TASK INSTRUCTIONS - Copy each line of the data below exactly, leaving out pictures.

** BEGIN PROVIDED MATERIAL **

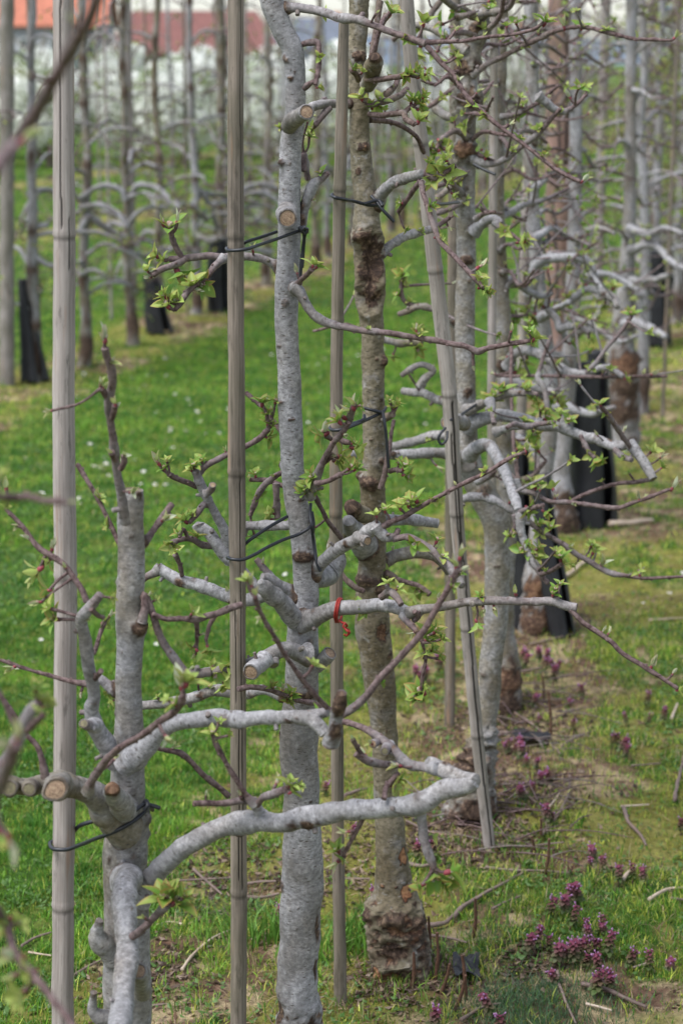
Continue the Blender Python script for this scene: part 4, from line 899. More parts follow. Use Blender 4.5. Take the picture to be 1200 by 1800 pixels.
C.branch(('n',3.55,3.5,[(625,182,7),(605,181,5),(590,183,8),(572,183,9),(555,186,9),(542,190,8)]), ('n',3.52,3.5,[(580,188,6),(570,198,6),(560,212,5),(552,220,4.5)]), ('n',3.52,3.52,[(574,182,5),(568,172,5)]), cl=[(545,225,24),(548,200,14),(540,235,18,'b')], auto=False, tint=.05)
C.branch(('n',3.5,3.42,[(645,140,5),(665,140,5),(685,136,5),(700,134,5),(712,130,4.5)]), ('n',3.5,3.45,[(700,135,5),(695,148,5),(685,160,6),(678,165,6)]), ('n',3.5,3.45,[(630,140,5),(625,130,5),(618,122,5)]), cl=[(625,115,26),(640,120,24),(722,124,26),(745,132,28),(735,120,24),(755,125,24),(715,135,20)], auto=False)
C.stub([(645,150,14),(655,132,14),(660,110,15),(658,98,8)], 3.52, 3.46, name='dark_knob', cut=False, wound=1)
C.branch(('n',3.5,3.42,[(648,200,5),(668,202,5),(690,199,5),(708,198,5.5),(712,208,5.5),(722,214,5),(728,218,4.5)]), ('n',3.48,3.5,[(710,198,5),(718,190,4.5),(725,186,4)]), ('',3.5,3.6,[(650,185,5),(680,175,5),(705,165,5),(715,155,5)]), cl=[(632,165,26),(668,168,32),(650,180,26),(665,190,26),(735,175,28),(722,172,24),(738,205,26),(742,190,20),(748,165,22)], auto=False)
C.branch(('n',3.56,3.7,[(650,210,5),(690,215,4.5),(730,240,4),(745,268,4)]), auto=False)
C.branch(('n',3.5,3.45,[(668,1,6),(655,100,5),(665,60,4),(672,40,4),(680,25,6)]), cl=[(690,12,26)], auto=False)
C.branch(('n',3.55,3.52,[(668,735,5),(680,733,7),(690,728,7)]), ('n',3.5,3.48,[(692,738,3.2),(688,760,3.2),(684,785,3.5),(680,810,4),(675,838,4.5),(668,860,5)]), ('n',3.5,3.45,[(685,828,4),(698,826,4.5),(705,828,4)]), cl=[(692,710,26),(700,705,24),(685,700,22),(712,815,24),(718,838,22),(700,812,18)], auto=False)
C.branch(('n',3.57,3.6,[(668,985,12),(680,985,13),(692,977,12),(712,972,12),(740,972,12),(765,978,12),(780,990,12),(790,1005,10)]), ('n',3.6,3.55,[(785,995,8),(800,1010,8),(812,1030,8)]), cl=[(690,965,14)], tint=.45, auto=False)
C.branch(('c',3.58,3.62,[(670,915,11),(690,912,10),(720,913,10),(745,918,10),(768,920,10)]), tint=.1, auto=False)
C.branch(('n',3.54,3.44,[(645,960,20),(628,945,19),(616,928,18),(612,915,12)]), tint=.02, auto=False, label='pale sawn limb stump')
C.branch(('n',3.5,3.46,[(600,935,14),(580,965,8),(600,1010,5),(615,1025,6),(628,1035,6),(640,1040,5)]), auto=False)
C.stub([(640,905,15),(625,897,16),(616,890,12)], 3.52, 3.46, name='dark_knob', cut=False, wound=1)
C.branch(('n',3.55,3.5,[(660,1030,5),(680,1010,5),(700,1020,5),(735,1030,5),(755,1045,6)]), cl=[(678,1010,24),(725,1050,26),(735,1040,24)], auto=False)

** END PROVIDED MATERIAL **

ANSWER IN FULL -
Continue the Blender Python script for this scene: part 4, from line 899. More parts follow. Use Blender 4.5. Take the picture to be 1200 by 1800 pixels.
C.branch(('n',3.55,3.5,[(625,182,7),(605,181,5),(590,183,8),(572,183,9),(555,186,9),(542,190,8)]), ('n',3.52,3.5,[(580,188,6),(570,198,6),(560,212,5),(552,220,4.5)]), ('n',3.52,3.52,[(574,182,5),(568,172,5)]), cl=[(545,225,24),(548,200,14),(540,235,18,'b')], auto=False, tint=.05)
C.branch(('n',3.5,3.42,[(645,140,5),(665,140,5),(685,136,5),(700,134,5),(712,130,4.5)]), ('n',3.5,3.45,[(700,135,5),(695,148,5),(685,160,6),(678,165,6)]), ('n',3.5,3.45,[(630,140,5),(625,130,5),(618,122,5)]), cl=[(625,115,26),(640,120,24),(722,124,26),(745,132,28),(735,120,24),(755,125,24),(715,135,20)], auto=False)
C.stub([(645,150,14),(655,132,14),(660,110,15),(658,98,8)], 3.52, 3.46, name='dark_knob', cut=False, wound=1)
C.branch(('n',3.5,3.42,[(648,200,5),(668,202,5),(690,199,5),(708,198,5.5),(712,208,5.5),(722,214,5),(728,218,4.5)]), ('n',3.48,3.5,[(710,198,5),(718,190,4.5),(725,186,4)]), ('',3.5,3.6,[(650,185,5),(680,175,5),(705,165,5),(715,155,5)]), cl=[(632,165,26),(668,168,32),(650,180,26),(665,190,26),(735,175,28),(722,172,24),(738,205,26),(742,190,20),(748,165,22)], auto=False)
C.branch(('n',3.56,3.7,[(650,210,5),(690,215,4.5),(730,240,4),(745,268,4)]), auto=False)
C.branch(('n',3.5,3.45,[(668,1,6),(655,100,5),(665,60,4),(672,40,4),(680,25,6)]), cl=[(690,12,26)], auto=False)
C.branch(('n',3.55,3.52,[(668,735,5),(680,733,7),(690,728,7)]), ('n',3.5,3.48,[(692,738,3.2),(688,760,3.2),(684,785,3.5),(680,810,4),(675,838,4.5),(668,860,5)]), ('n',3.5,3.45,[(685,828,4),(698,826,4.5),(705,828,4)]), cl=[(692,710,26),(700,705,24),(685,700,22),(712,815,24),(718,838,22),(700,812,18)], auto=False)
C.branch(('n',3.57,3.6,[(668,985,12),(680,985,13),(692,977,12),(712,972,12),(740,972,12),(765,978,12),(780,990,12),(790,1005,10)]), ('n',3.6,3.55,[(785,995,8),(800,1010,8),(812,1030,8)]), cl=[(690,965,14)], tint=.45, auto=False)
C.branch(('c',3.58,3.62,[(670,915,11),(690,912,10),(720,913,10),(745,918,10),(768,920,10)]), tint=.1, auto=False)
C.branch(('n',3.54,3.44,[(645,960,20),(628,945,19),(616,928,18),(612,915,12)]), tint=.02, auto=False, label='pale sawn limb stump')
C.branch(('n',3.5,3.46,[(600,935,14),(580,965,8),(600,1010,5),(615,1025,6),(628,1035,6),(640,1040,5)]), auto=False)
C.stub([(640,905,15),(625,897,16),(616,890,12)], 3.52, 3.46, name='dark_knob', cut=False, wound=1)
C.branch(('n',3.55,3.5,[(660,1030,5),(680,1010,5),(700,1020,5),(735,1030,5),(755,1045,6)]), cl=[(678,1010,24),(725,1050,26),(735,1040,24)], auto=False)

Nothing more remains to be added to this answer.